Singing
Singing for Freedom: The Hutchinson Family Singers and the Nineteenth-Century Culture of Reform. New Haven, Conn.: Yale University Press. 2007. Pp. xi, 312. $45.00.
Mark M. Smith
University of South Carolina
In this book, Scott Gac offers a fresh, insightful, and persuasive account of a surprisingly overlooked component of the antebellum reform movement: the Hutchinson Family Singers, arguably the most popular musical troupe of its day. Gac’s book is a powerful study of antebellum “music, careerism, reform,” the history of religion, communication networks, nineteenth-century consumerism, “and the transformation of American culture” (p. 18).
The Hutchinson Family Singers distinguished themselves in several ways. In their songs, they preached morality at a time when musical entertainment was often considered a dubious medium for communicating moral judgments; they anchored their musical style firmly in an American idiom when home-grown talent was considered inferior to that of European performers; and they managed to blend church hymns and blackface minstrelsy, adding their own lyrics, altering tempos, and harmonizing chorus refrains in ways that were genuinely new and innovative. By the 1840s, the Hutchinson Family Singers were, by any standards, famous, and they were to become even more so as they transformed themselves from largely backwoods and church-trained singers into powerful voices, literally and figuratively, for antebellum reform.
More broadly, the Hutchinson Family Singers intervened in critical political issues, especially regarding slavery and, early in their career, temperance. Yes, says Gac, the family made money from their endeavors, but, he argues, they frequently reallocated a good deal of what they made directly into progressive causes, notably the antislavery movement. The Hutchinsons were, in Gac’s view, thoroughly authentic in their commitment to the elimination of racial prejudice, and their performances did much to maintain the profile of the antislavery cause. The Singers also drew on revivalism for their inspiration, were instrumental in selling sacred music, and elaborated not only the meaning of revivalism but also disseminated it to a growing body of antebellum consumers (a point that scholars of American popular music have oddly overlooked). Although the Singers were not without their detractors-anti-abolition mobs disrupted their performances-their music traveled well and found considerable support in Britain especially.
Gac does a wonderful job of proving all of these points in appealing prose and with compelling evidence. His history of the Hutchinson Family Singers also suggests that we should pause before accepting too readily some cherished historiographical “truths.” For example, Gac shows that history of the Singers exposes the “frailty” of constructions touting the “linear narrative of white musicians’ theft of ‘everything but the burden’ from black artists” during the antebellum period (p. 7). While Gac is fully aware that southern (and some northern) criticism of the Singers exposes “the limits of reform in song” (p. 194), he shows, successfully, that songs and music shaped politics in profoundly important ways, not simply in the context of elections but in the larger sense of helping generate cultural sympathy for the most pressing political causes-antislavery and abolitionism-of the day.

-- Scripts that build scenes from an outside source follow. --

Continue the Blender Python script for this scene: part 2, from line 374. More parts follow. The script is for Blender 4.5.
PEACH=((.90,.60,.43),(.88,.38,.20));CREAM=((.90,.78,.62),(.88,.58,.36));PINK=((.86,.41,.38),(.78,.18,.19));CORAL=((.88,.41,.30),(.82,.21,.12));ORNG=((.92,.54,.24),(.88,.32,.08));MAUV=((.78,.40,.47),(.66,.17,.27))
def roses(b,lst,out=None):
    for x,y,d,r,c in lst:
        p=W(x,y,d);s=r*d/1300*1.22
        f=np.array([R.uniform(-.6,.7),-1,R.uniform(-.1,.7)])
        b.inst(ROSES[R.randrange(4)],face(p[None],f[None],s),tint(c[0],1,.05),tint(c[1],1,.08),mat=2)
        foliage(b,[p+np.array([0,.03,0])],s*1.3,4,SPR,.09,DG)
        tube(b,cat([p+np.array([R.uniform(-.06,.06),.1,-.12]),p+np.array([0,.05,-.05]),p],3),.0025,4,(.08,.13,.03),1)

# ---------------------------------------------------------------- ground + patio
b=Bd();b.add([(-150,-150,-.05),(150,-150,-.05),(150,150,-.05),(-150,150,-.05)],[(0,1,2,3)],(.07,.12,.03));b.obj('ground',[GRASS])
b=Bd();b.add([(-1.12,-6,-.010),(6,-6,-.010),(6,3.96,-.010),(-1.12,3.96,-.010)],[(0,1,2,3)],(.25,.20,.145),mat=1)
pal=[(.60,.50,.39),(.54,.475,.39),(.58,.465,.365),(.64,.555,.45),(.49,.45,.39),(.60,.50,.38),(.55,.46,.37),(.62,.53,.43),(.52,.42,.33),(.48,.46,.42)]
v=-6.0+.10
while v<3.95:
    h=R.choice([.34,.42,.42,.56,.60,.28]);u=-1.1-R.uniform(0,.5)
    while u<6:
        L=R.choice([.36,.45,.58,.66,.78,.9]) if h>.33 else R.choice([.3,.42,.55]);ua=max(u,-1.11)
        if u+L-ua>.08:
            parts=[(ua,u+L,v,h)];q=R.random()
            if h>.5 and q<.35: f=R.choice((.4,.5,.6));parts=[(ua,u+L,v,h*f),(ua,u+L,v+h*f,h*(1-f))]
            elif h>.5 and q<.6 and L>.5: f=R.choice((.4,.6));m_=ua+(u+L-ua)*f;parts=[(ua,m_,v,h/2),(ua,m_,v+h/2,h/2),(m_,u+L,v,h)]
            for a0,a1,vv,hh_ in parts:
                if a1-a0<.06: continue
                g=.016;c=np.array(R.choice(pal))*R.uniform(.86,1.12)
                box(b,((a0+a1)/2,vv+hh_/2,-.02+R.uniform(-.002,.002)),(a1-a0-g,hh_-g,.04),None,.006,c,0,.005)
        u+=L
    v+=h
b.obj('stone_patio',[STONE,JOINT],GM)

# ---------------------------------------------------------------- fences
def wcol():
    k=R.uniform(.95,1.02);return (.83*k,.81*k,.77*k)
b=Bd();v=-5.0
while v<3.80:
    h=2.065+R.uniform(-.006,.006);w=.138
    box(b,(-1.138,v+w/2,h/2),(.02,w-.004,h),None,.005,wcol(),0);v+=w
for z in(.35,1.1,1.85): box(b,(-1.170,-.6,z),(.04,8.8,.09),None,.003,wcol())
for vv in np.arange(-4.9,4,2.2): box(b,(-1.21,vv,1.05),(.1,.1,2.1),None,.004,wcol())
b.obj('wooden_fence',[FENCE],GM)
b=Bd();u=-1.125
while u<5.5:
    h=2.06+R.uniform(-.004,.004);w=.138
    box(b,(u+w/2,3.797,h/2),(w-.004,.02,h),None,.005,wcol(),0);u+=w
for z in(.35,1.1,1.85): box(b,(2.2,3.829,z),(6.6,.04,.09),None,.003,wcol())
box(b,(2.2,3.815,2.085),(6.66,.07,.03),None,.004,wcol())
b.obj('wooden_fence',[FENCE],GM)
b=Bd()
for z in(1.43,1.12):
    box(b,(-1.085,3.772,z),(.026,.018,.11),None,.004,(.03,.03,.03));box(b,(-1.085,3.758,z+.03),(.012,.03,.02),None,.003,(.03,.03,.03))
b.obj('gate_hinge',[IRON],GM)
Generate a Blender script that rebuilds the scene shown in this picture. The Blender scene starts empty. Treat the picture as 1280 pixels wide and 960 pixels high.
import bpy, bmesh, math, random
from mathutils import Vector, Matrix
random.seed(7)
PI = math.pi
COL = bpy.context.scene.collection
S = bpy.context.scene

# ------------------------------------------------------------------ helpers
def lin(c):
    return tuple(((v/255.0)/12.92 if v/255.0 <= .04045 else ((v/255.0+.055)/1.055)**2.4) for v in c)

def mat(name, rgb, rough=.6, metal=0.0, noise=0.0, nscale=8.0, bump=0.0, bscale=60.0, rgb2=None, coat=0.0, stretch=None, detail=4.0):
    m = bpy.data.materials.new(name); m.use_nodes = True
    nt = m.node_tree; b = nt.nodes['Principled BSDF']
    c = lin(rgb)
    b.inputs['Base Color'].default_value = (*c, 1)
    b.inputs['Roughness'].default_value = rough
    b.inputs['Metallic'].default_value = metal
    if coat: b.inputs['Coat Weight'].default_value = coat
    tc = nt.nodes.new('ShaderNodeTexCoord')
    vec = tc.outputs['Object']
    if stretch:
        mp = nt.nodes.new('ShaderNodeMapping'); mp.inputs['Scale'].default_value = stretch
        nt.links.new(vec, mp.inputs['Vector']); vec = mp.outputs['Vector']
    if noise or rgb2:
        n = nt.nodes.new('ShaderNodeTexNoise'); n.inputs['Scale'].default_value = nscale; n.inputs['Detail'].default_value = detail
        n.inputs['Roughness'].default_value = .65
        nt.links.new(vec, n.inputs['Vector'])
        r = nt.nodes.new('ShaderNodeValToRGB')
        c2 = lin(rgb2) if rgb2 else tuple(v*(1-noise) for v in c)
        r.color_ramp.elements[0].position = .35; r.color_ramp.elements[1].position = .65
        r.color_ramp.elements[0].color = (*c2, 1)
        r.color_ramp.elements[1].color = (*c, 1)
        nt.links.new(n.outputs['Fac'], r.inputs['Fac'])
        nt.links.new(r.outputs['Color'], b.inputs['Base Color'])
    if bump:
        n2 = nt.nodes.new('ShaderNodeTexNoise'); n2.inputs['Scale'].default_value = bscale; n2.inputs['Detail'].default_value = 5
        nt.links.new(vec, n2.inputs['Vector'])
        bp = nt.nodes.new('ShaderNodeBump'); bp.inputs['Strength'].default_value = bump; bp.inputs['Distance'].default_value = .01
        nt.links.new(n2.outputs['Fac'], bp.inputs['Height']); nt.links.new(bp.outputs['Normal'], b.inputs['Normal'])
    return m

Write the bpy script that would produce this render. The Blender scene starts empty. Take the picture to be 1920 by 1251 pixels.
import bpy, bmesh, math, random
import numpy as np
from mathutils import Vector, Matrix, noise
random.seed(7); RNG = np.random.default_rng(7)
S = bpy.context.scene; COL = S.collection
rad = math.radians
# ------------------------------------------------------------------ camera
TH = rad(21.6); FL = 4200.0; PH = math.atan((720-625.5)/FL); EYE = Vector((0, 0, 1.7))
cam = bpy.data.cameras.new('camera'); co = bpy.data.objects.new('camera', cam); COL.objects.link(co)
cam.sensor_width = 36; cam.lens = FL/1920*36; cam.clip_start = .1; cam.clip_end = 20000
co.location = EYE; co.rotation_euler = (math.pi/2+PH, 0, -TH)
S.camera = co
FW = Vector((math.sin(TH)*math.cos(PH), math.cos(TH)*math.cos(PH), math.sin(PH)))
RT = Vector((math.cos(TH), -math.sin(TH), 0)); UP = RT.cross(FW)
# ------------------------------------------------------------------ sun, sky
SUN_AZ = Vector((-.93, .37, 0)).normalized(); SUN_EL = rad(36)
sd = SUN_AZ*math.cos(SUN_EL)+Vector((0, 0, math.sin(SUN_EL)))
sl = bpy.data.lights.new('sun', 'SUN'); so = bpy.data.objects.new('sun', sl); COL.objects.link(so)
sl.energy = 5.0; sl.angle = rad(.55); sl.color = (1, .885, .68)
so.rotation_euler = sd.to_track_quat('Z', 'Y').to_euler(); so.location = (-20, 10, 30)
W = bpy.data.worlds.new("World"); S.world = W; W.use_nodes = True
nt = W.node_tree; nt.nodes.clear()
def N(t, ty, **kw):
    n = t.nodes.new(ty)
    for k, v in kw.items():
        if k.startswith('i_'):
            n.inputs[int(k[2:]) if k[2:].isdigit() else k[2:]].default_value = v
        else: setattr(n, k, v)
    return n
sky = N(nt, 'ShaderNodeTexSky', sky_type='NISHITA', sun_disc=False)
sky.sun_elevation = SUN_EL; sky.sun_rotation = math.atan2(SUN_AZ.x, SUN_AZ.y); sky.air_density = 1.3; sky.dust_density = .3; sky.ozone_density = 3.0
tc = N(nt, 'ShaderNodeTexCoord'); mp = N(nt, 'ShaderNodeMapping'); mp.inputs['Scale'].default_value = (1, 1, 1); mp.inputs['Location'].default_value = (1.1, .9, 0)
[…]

Although Gac helpfully engages a good deal of American historiography, he is less successful in entering into meaningful dialogue with a slew of work, written mainly by non-Americanists, concerning the nature and meaning of aurality and the social and cultural function not just of music but of acoustemology generally. Jacques Attali’s work on the political economy of music and its production and its reception, for example, begs for comparison. After all, as Gac shows, a good deal of the appeal of the family’s music was its emotional power, its ability to inspire listeners, both of which translated often into resolutely political behavior, exactly the sort of indexing Attali attempted to establish in his work.
More than that, Gac neglects to articulate his study with the few works on the history of sound written by scholars of the American experience. Richard Rath, Peter Hoffer, Shane White, and Graham White have all written helpfully about the role of sounds generally-musical and otherwise-in shaping the experience of a variety of Americans and some engagement with this work would have been welcome. In short, Gac’s focus on music as the sine qua non of “sound” occludes the plurality of sounds available to listeners and producers in the context of antebellum reform. Not all sound was musical or vocal, and Gac could have offered us a richer aural tapestry by placing the sounds generated by the Singers-and consumed by their audiences-into a larger context of antebellum soundscapes.
Yet, on its own terms, this is a beautifully contextualized study, one that not only helps us make sense of the Hutchison Family Singers themselves but, more importantly, broadens our understanding of reform in antebellum America generally. Gac’s intervention in such an important field of scholarly inquiry demands as much scholarly applause as contemporaries frequently offered the Hutchinson Family Singers.